Messrs Jordan and Lilley can try and make it their version of ‘pretty’ but shopper friendly it isn’t.
I don’t go to Ryde as it’s a dump. Pitifully short of any decent shops, lacking any vibrancy or attractions. Why bother spending money on polishing a t*rd?
I wonder if the residents of Ryde will have a say in how scheme will look- a choice of different layouts etc..or will it be another case of this is the layout like it or lump it
perhaps they can outlaw charity beggars, shaking their tins outside sainsburys and morssisons daily – fed up with seeing them there most days and perhaps they can get rid of the noisy, buskers that are just using a beat box opposite co op.
and whilst on the subject, they can demand that wight fibre put the pavements back the way they were, instead of just leaving them with a long tarmac stain, where neat paving used to be.
Wight fibre just make a total mess they took out brick paving down union street and replaced it with tarmac how they get away with it is beyond me .Good news for ryde though any improvement is good
People’s safety is our priority, so what are you going to do, put curfews on all the smack rats and drunks? and how does traffic get to Newport if it can’t use John Street, use other roads that will cause gridlocks?
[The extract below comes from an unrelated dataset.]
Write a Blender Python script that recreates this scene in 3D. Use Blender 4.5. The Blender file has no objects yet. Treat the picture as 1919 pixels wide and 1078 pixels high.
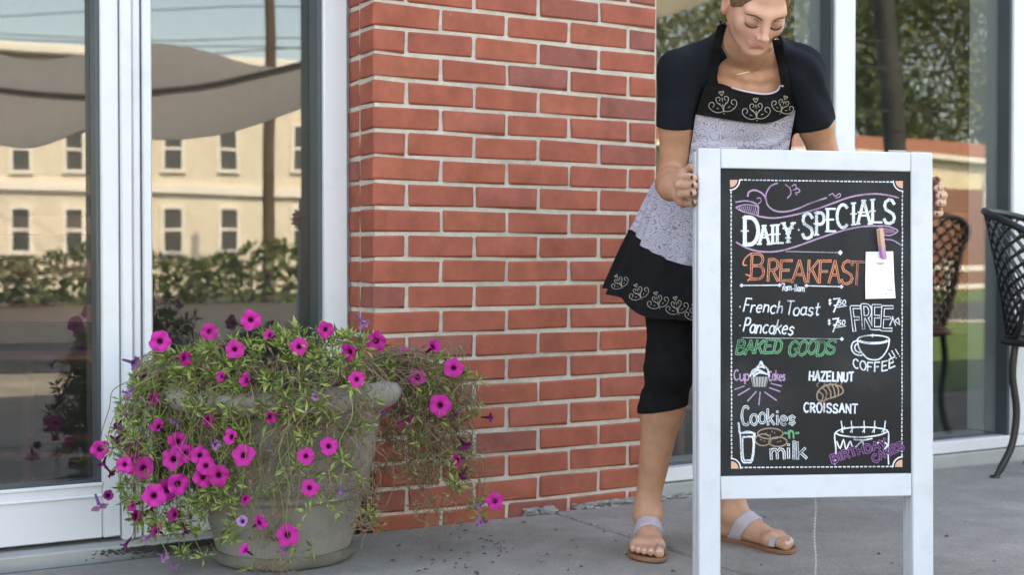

Another ass over head decision from our clever council who can’t work out the unforeseen problems that will be caused
just another pointless idea from the cretins running the council, next right idea will be declaring the Island a ULEZ and robbing all drivers, council officers of course will be exempt, with all this wonderful seating how will fire appliances and ambulances get up to any incidents in the High Street.